Tras el final de la versión suave del 155, aplicada inocuamente por Rajoy, los primeros gestos “apaciguadores” del nuevo Gobierno, como el levantamiento del control financiero sobre la Generalitat, las ofertas de toda índole de la ministra Meritxell Batet o los nombramientos de delegados cómodos para los nacionalistas, no auguran nada bueno. Y menos a pocos meses del 80 aniversario de los tristemente célebres acuerdos de Múnich. Fueron festejados como la consecución de una paz duradera, cuando sólo sirvieron de preámbulo a la conflagración bélica más terrible de la historia de la humanidad.
No nos cansaremos de decir que ningún tigre se vuelve vegetariano de la noche a la mañana, que el "apaciguamiento" puede traer el deshonor sin evitar el conflicto, que solo decisiones firmes y cambios profundos podrán revertir la deriva hacia la destrucción de la España constitucional que alcanzó su apogeo el pasado mes de octubre. Pero el presidente Sánchez merece una oportunidad y debemos esperar a que los hechos hablen en su nombre.

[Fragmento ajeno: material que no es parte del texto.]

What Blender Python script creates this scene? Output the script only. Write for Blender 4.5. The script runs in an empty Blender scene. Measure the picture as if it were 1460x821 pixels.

Nuestra vara de medir serán de nuevo los principios fundacionales de nuestro periódico, recogidos en las "30 obsesiones de EL ESPAÑOL", a modo de programa regeneracionista. También estaremos muy pendientes de lo que hagan las demás formaciones políticas y en especial el Partido Popular, que afronta, como primera fuerza de la oposición, una oportunidad única de renovación para romper con lo peor de su pasado.
Cuando se tienen 33 millones de lectores en todo el mundo, tantos como usuarios de internet hay en España, es imposible contentar siempre a todos. Incluso entre los 5.546 accionistas que formáis la base social en que se apoya EL ESPAÑOL habrá discrepancias a la hora de compartir o no cada uno de nuestros rugidos.
Reconozco, después de haber repasado esos antecedentes turbulentos, que, como le escribió Larra a otro director de El Español, Andrés Borrego, "constantemente he formado en las filas de la oposición". Pero no ha sido por el afán de practicar el "de qué se trata que me opongo", sino porque, en lo que se refiere a la gran cuestión nacional, por seguir con las palabras de Fígaro, "no ha habido un sólo ministerio que haya acertado en nuestro remedio".
De ahí el escepticismo de nuestra esperanza, al encontrarnos con un ejecutivo tan débil. Si bien no sería la primera vez que Pedro Sánchez revirtiera los negros presagios sobre su futuro en logros inesperados, yo no tengo la fe del carbonero. Me gustaría poder deciros que después de esta tormenta, largamente incubada, fulgurantemente desencadenada, vendrá la calma. Pero todos sabemos que no será así. Los próximos meses serán decisivos para el futuro de España, quién sabe si para su misma existencia, pues lo que está en cuestión es la propia continuidad del Estado constitucional que conocemos.
EL ESPAÑOL hará honor a su nombre, a su emblema y a sus convicciones. Para ello seguiremos necesitando vuestra ayuda. No os pido, como hace Próspero al final de La Tempestad "el socorro sonoro de vuestras manos", aunque a nadie le amarga el dulce de un aplauso, pero sí os pido que "vuestro aliento favorable hinche las velas" de nuestra caja torácica y multiplique nuestra potencia pulmonar como periódico. Porque los rugidos de 5.546 leones en los oídos de 33 millones de lectores, pueden transformar el, hoy por hoy, inquietante sonido de la selva. Hagámoslo juntos.
Este texto corresponde a la parte de la intervención de Pedro J. Ramírez, ante la Junta General de Accionistas de EL ESPAÑOL de 2018, dedicada a analizar la situación política.